What to do :: Below are some records. Reproduce them exactly from their first line through the line with "from mathutils import Matrix, Vector, Euler", inclusive.

**** Entries provided

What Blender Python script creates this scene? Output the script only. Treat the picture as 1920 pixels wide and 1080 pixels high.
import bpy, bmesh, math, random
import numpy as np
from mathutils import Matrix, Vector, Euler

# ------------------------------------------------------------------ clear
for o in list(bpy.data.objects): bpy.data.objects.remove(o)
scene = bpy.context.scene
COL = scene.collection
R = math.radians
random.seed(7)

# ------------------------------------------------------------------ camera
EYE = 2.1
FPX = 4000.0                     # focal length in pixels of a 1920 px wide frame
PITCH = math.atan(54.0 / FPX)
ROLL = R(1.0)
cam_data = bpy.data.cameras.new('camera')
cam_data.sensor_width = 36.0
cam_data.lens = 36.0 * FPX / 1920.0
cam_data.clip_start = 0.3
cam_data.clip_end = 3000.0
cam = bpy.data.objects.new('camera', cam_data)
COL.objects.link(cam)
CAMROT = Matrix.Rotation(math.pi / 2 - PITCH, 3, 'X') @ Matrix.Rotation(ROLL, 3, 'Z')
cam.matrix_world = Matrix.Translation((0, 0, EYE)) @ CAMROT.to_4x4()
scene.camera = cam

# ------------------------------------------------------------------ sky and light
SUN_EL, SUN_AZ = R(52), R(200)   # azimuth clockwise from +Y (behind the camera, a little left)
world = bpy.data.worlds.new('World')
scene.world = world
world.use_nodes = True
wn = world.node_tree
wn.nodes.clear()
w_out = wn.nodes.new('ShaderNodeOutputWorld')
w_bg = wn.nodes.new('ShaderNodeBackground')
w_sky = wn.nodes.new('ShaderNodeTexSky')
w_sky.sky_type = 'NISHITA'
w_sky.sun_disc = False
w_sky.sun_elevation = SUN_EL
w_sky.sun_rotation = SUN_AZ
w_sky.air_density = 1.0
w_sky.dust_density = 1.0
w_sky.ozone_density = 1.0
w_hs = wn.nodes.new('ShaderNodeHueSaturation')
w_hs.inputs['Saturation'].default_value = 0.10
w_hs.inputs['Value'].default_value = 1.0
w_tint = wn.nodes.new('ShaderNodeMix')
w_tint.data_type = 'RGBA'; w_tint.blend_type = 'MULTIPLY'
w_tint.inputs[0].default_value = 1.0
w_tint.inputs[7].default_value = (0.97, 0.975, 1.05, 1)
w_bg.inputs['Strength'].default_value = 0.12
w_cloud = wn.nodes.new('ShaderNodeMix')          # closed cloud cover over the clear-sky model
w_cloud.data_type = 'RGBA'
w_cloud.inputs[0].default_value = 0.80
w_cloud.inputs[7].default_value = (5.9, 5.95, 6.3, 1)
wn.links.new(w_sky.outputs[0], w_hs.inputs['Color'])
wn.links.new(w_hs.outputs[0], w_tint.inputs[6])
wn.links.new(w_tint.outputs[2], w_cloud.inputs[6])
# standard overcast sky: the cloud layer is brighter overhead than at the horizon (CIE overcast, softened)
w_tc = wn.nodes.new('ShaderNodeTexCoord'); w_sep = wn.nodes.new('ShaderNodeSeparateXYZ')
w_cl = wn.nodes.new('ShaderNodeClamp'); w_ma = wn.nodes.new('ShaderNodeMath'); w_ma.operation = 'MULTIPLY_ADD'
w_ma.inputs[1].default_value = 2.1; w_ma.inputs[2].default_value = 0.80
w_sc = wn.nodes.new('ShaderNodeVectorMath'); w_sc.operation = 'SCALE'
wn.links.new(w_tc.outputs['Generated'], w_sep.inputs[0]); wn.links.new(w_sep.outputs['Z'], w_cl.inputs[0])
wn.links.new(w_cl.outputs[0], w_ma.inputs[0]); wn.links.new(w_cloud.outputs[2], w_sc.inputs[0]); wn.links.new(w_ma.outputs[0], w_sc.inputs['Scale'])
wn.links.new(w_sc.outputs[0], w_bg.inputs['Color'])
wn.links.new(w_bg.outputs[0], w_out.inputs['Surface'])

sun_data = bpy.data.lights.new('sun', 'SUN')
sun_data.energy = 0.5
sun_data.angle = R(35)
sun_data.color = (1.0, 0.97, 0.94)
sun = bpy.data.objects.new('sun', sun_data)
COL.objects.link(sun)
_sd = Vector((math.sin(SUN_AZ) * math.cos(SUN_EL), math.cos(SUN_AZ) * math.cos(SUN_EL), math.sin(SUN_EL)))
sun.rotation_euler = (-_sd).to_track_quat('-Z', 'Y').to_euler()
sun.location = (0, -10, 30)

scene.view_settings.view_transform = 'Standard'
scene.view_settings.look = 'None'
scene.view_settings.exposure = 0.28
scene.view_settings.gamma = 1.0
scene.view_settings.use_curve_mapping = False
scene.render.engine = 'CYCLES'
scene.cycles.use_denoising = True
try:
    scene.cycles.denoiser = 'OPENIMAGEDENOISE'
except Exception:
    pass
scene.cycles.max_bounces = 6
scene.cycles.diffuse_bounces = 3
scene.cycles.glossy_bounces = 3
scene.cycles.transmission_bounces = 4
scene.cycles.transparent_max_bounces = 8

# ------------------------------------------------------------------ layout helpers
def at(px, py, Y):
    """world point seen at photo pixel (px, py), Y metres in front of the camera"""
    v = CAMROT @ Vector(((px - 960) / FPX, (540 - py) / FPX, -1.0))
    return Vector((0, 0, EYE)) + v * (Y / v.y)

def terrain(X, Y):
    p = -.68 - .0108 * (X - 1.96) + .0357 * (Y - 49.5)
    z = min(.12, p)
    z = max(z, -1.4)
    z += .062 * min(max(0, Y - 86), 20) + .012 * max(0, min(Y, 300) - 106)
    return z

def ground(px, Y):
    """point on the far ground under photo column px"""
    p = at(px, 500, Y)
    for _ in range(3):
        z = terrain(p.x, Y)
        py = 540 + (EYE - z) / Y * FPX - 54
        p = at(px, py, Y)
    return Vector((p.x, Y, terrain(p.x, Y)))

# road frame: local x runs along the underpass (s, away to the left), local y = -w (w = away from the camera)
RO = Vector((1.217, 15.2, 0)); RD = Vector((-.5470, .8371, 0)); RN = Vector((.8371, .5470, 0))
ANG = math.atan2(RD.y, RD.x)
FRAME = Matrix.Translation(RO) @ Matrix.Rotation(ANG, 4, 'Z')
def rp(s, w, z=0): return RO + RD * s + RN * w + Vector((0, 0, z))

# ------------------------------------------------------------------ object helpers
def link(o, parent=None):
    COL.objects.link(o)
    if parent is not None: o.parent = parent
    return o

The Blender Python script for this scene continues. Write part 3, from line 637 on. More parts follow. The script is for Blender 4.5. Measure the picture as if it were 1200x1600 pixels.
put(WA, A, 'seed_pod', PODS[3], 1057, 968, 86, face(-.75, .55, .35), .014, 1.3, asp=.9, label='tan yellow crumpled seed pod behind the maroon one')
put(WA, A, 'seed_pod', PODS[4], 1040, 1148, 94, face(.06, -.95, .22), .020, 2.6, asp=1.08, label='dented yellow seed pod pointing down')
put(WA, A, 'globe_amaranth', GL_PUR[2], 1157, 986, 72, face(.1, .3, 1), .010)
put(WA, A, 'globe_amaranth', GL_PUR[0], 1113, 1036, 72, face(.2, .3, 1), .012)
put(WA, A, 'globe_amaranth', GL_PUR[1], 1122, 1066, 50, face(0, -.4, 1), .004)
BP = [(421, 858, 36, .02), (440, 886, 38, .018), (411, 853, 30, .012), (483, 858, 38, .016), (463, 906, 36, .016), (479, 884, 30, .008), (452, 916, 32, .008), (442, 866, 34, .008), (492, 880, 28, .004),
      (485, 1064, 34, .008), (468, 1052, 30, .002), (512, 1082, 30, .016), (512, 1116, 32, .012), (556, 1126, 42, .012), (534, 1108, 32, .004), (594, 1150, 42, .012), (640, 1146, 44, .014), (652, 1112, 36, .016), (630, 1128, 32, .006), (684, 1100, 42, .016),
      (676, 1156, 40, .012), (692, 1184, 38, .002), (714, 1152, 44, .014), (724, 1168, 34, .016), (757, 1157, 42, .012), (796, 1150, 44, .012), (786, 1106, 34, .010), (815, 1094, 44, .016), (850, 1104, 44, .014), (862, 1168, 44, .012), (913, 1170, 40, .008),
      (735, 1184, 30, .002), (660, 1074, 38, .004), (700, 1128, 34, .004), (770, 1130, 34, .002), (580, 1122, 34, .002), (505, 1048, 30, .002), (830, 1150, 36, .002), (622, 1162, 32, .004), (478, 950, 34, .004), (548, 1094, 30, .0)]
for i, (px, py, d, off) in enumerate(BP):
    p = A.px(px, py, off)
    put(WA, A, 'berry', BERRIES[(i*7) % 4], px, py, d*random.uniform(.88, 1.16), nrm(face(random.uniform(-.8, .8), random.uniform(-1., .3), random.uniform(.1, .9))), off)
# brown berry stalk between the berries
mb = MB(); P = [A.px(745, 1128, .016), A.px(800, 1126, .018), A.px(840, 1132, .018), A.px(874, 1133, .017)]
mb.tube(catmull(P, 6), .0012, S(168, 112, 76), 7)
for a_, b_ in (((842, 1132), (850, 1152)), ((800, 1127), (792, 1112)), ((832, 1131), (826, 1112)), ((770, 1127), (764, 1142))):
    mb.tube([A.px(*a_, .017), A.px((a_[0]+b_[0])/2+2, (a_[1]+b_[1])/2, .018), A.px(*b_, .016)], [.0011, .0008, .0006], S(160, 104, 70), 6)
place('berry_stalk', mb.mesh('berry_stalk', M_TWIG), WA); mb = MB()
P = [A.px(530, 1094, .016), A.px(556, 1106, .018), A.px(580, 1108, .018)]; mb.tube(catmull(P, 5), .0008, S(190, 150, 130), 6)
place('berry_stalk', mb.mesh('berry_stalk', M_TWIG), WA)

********

Result of this exercise ::
What Blender Python script creates this scene? Output the script only. Treat the picture as 1920 pixels wide and 1080 pixels high.
import bpy, bmesh, math, random
import numpy as np
from mathutils import Matrix, Vector, Euler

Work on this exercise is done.